## INSTRUCTIONS FOR THE TASK:
Repeat, please, only the lines from the top of the data down to the line with "PI = math.pi"; include both of those lines.
----
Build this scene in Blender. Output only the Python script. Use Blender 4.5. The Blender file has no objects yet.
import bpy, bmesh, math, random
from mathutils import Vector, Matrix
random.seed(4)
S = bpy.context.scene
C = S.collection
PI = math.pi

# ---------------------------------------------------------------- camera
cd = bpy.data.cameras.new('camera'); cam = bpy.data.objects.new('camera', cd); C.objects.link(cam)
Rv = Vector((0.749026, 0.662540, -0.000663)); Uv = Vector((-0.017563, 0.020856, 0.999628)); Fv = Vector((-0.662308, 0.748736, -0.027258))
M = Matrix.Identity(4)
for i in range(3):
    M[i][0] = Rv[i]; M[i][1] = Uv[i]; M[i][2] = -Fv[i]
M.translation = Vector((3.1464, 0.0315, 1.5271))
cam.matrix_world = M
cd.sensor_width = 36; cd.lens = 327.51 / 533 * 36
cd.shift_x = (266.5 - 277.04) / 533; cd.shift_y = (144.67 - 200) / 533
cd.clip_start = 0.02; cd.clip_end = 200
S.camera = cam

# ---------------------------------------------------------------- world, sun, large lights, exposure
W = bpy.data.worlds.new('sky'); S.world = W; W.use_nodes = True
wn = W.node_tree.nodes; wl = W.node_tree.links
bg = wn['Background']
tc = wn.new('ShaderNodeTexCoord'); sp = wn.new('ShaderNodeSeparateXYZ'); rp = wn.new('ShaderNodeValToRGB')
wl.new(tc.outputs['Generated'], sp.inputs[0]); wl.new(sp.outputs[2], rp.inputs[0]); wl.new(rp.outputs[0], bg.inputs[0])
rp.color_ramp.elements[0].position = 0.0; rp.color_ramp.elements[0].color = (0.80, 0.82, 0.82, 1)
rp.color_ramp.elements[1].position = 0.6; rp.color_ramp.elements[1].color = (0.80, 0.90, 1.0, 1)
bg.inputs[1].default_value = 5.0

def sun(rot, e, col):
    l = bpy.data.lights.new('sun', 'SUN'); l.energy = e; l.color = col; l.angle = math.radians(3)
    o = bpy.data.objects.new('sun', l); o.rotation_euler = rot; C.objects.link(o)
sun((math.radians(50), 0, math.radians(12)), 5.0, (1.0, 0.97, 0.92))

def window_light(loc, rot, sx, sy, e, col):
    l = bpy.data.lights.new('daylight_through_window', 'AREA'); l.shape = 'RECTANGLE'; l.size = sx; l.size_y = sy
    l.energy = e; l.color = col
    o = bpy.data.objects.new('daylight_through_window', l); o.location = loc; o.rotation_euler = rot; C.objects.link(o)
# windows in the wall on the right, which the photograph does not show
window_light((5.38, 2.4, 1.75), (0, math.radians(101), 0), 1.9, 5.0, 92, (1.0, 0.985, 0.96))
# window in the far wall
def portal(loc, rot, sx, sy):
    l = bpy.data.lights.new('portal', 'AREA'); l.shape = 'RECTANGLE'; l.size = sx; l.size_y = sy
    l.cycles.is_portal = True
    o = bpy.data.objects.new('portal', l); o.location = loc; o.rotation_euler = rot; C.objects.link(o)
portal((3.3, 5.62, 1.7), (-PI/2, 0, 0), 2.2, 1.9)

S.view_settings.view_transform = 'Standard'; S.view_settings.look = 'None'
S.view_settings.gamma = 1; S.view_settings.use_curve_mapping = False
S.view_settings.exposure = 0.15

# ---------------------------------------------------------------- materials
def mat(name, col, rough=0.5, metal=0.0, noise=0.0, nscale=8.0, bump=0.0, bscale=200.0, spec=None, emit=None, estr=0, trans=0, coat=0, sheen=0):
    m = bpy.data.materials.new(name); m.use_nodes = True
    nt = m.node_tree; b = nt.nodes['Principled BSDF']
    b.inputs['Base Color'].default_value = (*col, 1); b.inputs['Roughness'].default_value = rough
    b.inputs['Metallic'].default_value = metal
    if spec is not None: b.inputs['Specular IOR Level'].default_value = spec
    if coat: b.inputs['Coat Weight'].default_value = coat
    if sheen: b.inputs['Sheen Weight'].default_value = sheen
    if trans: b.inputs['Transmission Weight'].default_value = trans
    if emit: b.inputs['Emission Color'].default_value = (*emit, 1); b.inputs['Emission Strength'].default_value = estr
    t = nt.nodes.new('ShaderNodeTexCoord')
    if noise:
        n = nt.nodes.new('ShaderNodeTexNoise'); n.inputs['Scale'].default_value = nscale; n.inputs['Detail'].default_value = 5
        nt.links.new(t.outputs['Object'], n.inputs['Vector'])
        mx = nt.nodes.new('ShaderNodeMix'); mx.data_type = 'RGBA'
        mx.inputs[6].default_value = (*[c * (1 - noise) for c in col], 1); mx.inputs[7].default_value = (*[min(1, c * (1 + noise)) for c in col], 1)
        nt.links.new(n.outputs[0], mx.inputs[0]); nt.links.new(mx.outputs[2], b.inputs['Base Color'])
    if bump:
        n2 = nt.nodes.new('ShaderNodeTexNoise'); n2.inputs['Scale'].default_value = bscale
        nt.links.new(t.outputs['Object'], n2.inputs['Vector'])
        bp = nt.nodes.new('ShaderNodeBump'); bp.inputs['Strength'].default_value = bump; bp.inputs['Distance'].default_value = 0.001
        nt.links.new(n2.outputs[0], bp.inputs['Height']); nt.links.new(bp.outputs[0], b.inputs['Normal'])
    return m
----
## ANSWER TO THIS TASK:
Build this scene in Blender. Output only the Python script. Use Blender 4.5. The Blender file has no objects yet.
import bpy, bmesh, math, random
from mathutils import Vector, Matrix
random.seed(4)
S = bpy.context.scene
C = S.collection
PI = math.pi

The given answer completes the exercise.